International Manual

Thin capitalisation: practical guidance: creating agreements between HMRC and the group: covenant breaches and unforeseen circumstances

The ATCA should, wherever possible, contain an explicit statement about unexpected circumstances which would have a significant effect on the business and which may result in a breach of covenant. This is sometimes referred to as a “force majeure” clause.

It is impossible to give an exhaustive list of the circumstances that may qualify, but in general they only include one-off, unexpected events that fall outside of normal business experience and therefore may invoke some forbearance by a third party lender, such as:

  • a terrorist attack temporarily affecting business.
  • contamination resulting in a food producing factory being taken out of production for a significant period.
  • an event that does not affect cash flow, for example, a one off accountancy provision that, while it has significant impact on the profit and loss account, does not affect the borrower’s ability to service its debts.

These examples are illustrative only and every case must be considered according to its own facts and circumstances.

Generally, a force majeure clause will only cover unexpected events, and it should be made as clear as possible what type of event the clause covers. Otherwise the clause will become an exclusion clause for almost every breach. A company which is “maxed out” on its debt and has a history of breaching covenants should not elicit much sympathy if it leaves itself vulnerable, though it is nevertheless necessary to consider each breach on its merits.
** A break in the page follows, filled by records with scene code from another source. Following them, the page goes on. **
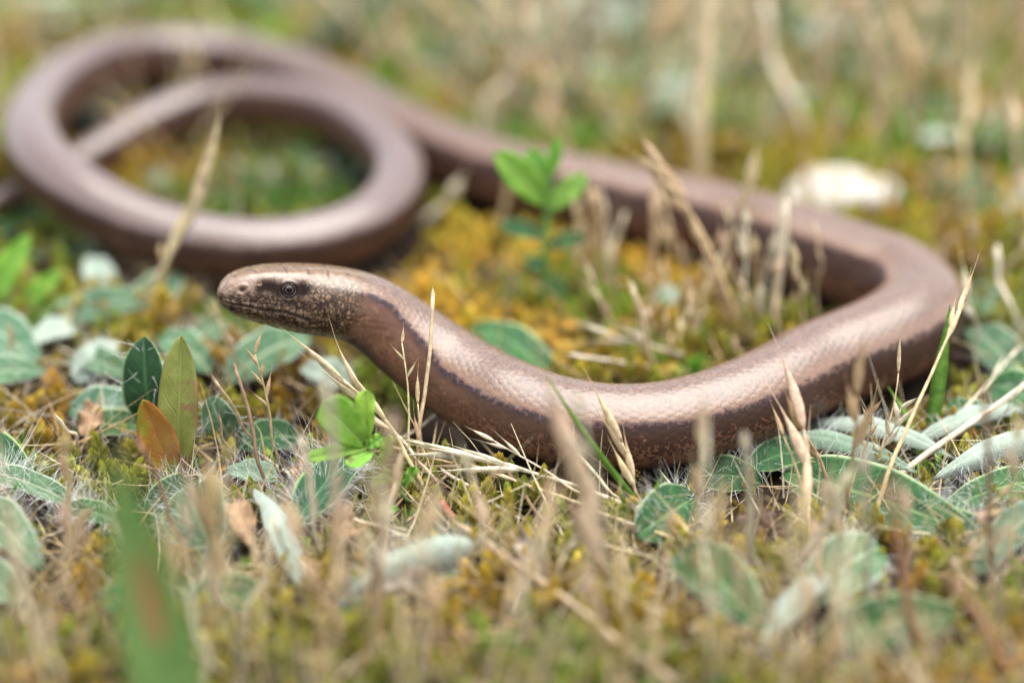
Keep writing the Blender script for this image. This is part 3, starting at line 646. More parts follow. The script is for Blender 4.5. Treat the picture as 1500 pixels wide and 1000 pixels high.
one('short dark green leaf right of the round dark leaf', (300, 790, .0), (372, 765, .1), .5, top='leaf_dark', face=(0, -.7, .9), nh=60)
one('pale felted leaf folded over, right of the round dark leaf', (445, 862, .05), (372, 716, .35), .36, top='felt', under='felt', face=(.9, -.5, .7), arch=.12, nh=60, fold=-.9, roll_=-.3)
one('hairy green leaf right of the dead leaf scrap', (430, 775, .0), (520, 672, .2), .55, top='leaf_dark', face=(-.2, -.8, .7), nh=320, hl=.55)
one('thick silvery arched leaf in the middle of the foreground', (714, 797, .1), (492, 888, .0), .40, top='felt', under='felt_g', face=(-.15, -.35, 1), arch=.22, nh=200, hl=.35, fold=-.8, roll_=-.4, shape=.35)
one('dark hairy leaf lying under the silvery arched leaf', (700, 830, -.05), (560, 840, -.05), .5, top='leaf_dark', face=(0, -.4, 1), nh=260, hl=.45)
one('small dark-rimmed round leaf under the tip of the silvery arched leaf', (545, 920, .0), (505, 880, .1), .32, top='leaf', face=(0, -.8, .6), nh=30)
one('green leaf with white rim beside the yellow moss buds', (1018, 728, .0), (930, 786, .08), .68, top='leaf', face=(-.1, -.9, .6), nh=190, hl=.25, shape=.55, fold=.1)
one('oval light green blurred leaf below the yellow moss buds', (1118, 925, .1), (996, 806, .25), .70, top='leaf', face=(.25, -.9, .6), nh=60, shape=.55)
one('broad blue-green leaf with pale stripe above the pale curled leaf', (1165, 890, .05), (1290, 800, .2), .72, top='leaf_blue', face=(-.3, -.8, .7), nh=100, shape=.55)
one('pale curled felt leaf bending down in the right foreground', (1215, 830, .25), (1112, 955, .0), .42, top='felt', face=(-.5, -.5, .8), arch=.12, nh=60, fold=-.5)
one('flat green blurred leaf in the bottom right moss', (1195, 935, .1), (1410, 902, .15), .62, top='leaf', face=(0, -.7, .8), nh=40)
one('large lance-shaped green leaf with a pale midrib, right of the soil clod', (1150, 690, .12), (1440, 788, .08), .80, top='leaf', face=(.1, -.75, .8), nh=230, hl=.28, shape=.42, arch=.06, nv=30)
one('dark hairy leaf beneath the large lance-shaped leaf', (1480, 800, -.1), (1300, 770, -.05), .5, top='leaf_dark', face=(0, -.6, 1), nh=200, hl=.4)
one('thick rolled silver leaf reaching in from the right edge', (1545, 635, .22), (1366, 702, .2), .42, top='felt', under='felt', face=(0, -.4, 1), fold=-.7, roll_=-.4, nh=120, hl=.2)
one('green leaf with silver midrib below the thick rolled silver leaf', (1540, 705, .1), (1372, 752, .08), .45, top='leaf', face=(0, -.6, 1), nh=200, hl=.3)
one('pale green leaf at the right frame edge pointing down left', (1545, 745, .15), (1425, 845, .15), .5, top='leaf_blue', face=(-.3, -.6, .8), nh=60)
one('long grey-green leaf lying beneath the belly on the right', (1130, 640, .05), (1350, 695, .1), .3, top='felt_g', face=(0, -.5, 1), nh=60, fold=-.4)
one('narrow silver leaf behind the pair of pale crossing straws', (1180, 622, .0), (1400, 672, .15), .32, top='felt', face=(0, -.4, 1), nh=60, fold=-.4)
one('silver leaf edge lying above the rolled silver leaf', (1500, 600, .1), (1330, 655, .15), .3, top='felt', face=(0, -.4, 1), nh=60, fold=-.4)
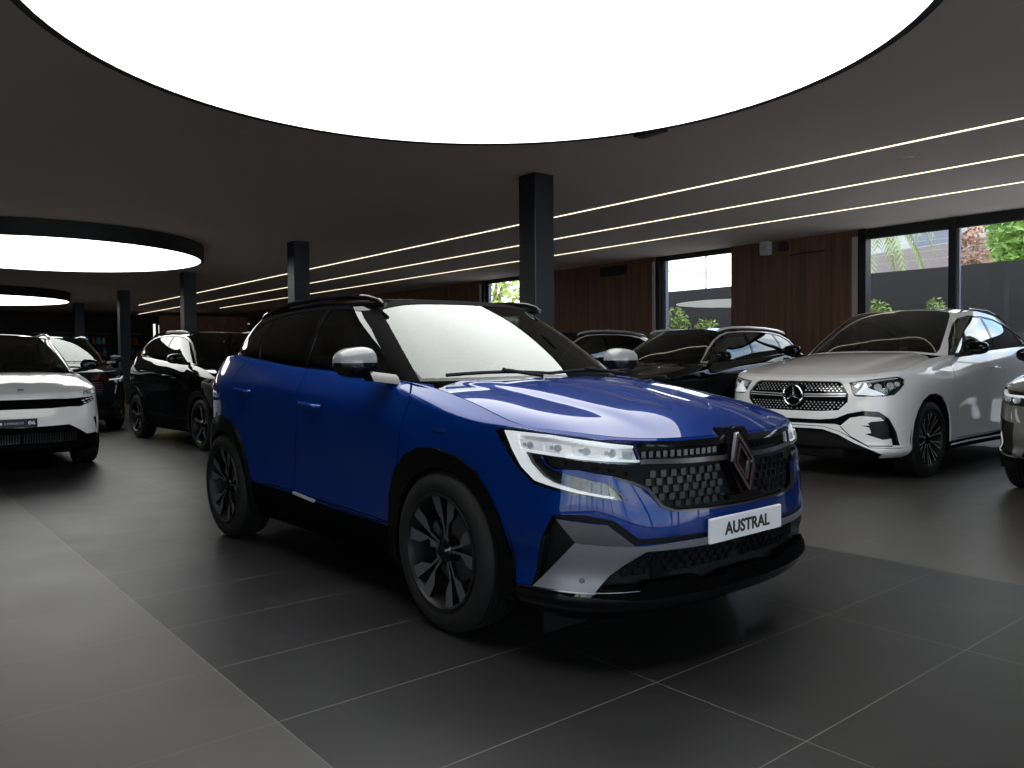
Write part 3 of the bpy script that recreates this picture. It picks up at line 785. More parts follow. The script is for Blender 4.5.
    c.pair('window', lambda: cg.out('window_front', -.003, 0), 'glass_front', dfo)
    c.pair('window', lambda: cg.out(['window_rear'], -.003, 0), 'glass_dark', dro)
    c.pair('quarter_window', lambda: cg.out(['quarter'], -.003, 0), 'glass_dark')
    ws = cg.out('windscreen', -.002, 0); c.both('windscreen', ws, 'glass_wind')
    c.both('rear_window', cg.out('rearglass', -.002, 0), 'glass_dark')
    c.both('pillars', cg.out('base', 0, .008), 'gloss_black'); c.pair('windscreen_pillar', lambda: cg.out('apillar', 0, .008), 'trim_black')
    c.pair('window_trim', lambda: cg.out('chromeline', .004, .01), 'semi_black')
    c.both('roof', c.CR.out('base', 0, 0), 'gloss_black')
    def rail():
        mb = MB()
        pts = [(-1.10, .603, 1.560), (-1.14, .605, 1.583), (-1.24, .612, 1.606), (-1.42, .620, 1.624), (-1.8, .628, 1.636), (-2.2, .625, 1.628), (-2.55, .613, 1.603), (-2.74, .60, 1.575), (-2.80, .595, 1.555)]
        mb.tube(pts, [.010, .014, .016, .017, .017, .017, .016, .014, .008], 10)
        return mb
    c.pair('roof_rail', rail, 'gloss_black')
    def gasket():
        mb = MB(); mb.tube([(-1.09, .592, 1.556), (-1.3, .605, 1.57), (-1.8, .617, 1.60), (-2.4, .612, 1.59), (-2.8, .588, 1.545)], .014, 8); return mb
    c.pair('roof_gasket', gasket, 'gloss_black')
    # spoiler
    mb = MB(); mb.prism([(-2.75, 1.56), (-3.12, 1.515), (-3.14, 1.49), (-2.85, 1.50)], lambda x, z: (x, 0, z), lambda x, z: (x, .56, z-.012)); c.both('spoiler', mb, 'gloss_black')
    # mirrors
    def mir():
        M = Matrix.Translation((-.735, .992, 1.228)) @ Matrix.Rotation(radians(-8), 4, 'Z')
        def f(co):
            t = (co.y+.5); return (co.x*(1.0-.15*t)+.10*max(0, t-.6), co.y, co.z*(1.0-.25*t*t)+(.04 if co.z > 0 else .12)*t*t*0)
        mb = MB(); mb.addbm(blob(.16, .23, .168, M, 2, f), 0)
        for k, fc in enumerate(mb.f):
            cz = sum(mb.v[i][2] for i in fc)/len(fc)
            if cz < 1.234: mb.m[k] = 1
        mb.prism([(-.60, 1.115), (-.68, 1.115), (-.74, 1.16), (-.64, 1.165)], lambda x, z: (x, .80, z), lambda x, z: (x, .96, z+.02), 1)
        return mb
    ms = c.pair('wing_mirror', mir, ['mirror_grey', 'gloss_black'], dfo, angle=60)
    # mirror triangle
    # wipers
    def wip(y0, y1):
        pts = [];
        for k in range(9):
            y = y0+(y1-y0)*k/8; s_ = abs(y); p, n = c.GG.at(s_*1.03, 1.143+.012*sin(pi*k/8)); pts.append(Vector((p[0]+.03, y, p[2]+.018)))
        return pts
    MB().tube(wip(-.62, .02), .010, 6).tube([(-.36, -.05, 1.15), wip(-.62, .02)[4]+Vector((.01, 0, .012))], .011, 6).build('wiper', 'matte_black', root)
    MB().tube(wip(.02, .60), .010, 6).tube([(-.40, .66, 1.15), wip(.02, .60)[4]+Vector((.01, 0, .012))], .011, 6).build('wiper', 'matte_black', root)
    # number plate
    Y = Matrix(((0, 0, 1, .905), (1, 0, 0, -.012), (0, 1, 0, .524), (0, 0, 0, 1)))
    pl = MB(); pl.rbox(.886, .902, -.276, .252, .473, .577, .004, 1); plo = pl.build('number_plate', 'plate_white', root)
    text_mb('AUSTRAL', .072, Y @ Matrix.Translation((0, -.002, -.002)), .0022, .0008, 1.08).build('plate_text', 'plate_ink', plo, smooth=False)
    # fender badge on the arch
    for sg in (1, -1):
        p, n = G.at(Sx(-.10), .822); M = Matrix.Translation((p[0], sg*(p[1]+.012), p[2])) @ Matrix(((-sg, 0, 0, 0), (0, 0, sg, 0), (0, 1, 0, 0), (0, 0, 0, 1)))
        text_mb('R', .038, M, .001, .001).build('arch_badge', 'chrome', root, smooth=False)
    for sg in (1, -1):
        p, n = G.at(Sx(-.13), .92); mb = MB(); mb.box(p[0]-.05, p[0]+.045, -.004, .004, .914, .926); mb.v = [(q[0], sg*(p[1]+.002)+q[1], q[2]) for q in mb.v]
        mb.build('fender_badge', 'blue_chrome', root)
    # air deflectors in front of the wheels
    def defl():
        mb = MB(); mb.prism([(.46, .22), (.46, .115), (.50, .13), (.53, .22)], lambda x, z: (x, .60, z), lambda x, z: (x, .80, z)); return mb
    c.pair('air_deflector', defl, 'semi_black')
    c.underbody(); c.wheels(); c.interior(sx=-1.35, z=.66)
    C.free(); cg.free()
    return root
def patchcat(a, b):
    n = len(a.v); a.v += b.v; a.f += [[i+n for i in f] for f in b.f]; a.m += b.m; a.n += b.n; return a
def disc(p, n, r, h, seg=16):
    bm = bmesh.new(); bmesh.ops.create_cone(bm, cap_ends=True, segments=seg, radius1=r, radius2=r*.9, depth=h)
    q = Vector(n).to_track_quat('Z', 'Y').to_matrix().to_4x4(); bm.transform(Matrix.Translation(Vector(p)+Vector(n)*h/2) @ q); return bm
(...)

There is scope for dispute here, but it should be possible to establish an understanding of what kind of breach should merit leniency. These are events from which a business will recover, by resumption of trade, insurance claim and the rebuilding of damaged premises, gradually getting back to business as usual, etc. The lender’s forbearance would most likely be a consequence of its belief that overdue payments will be made within a reasonable period. Any latitude given will include an agreed time within which a borrower will be expected to be back on track. If this time is highly uncertain or distant, or full recovery is doubtful, a new agreement may be needed.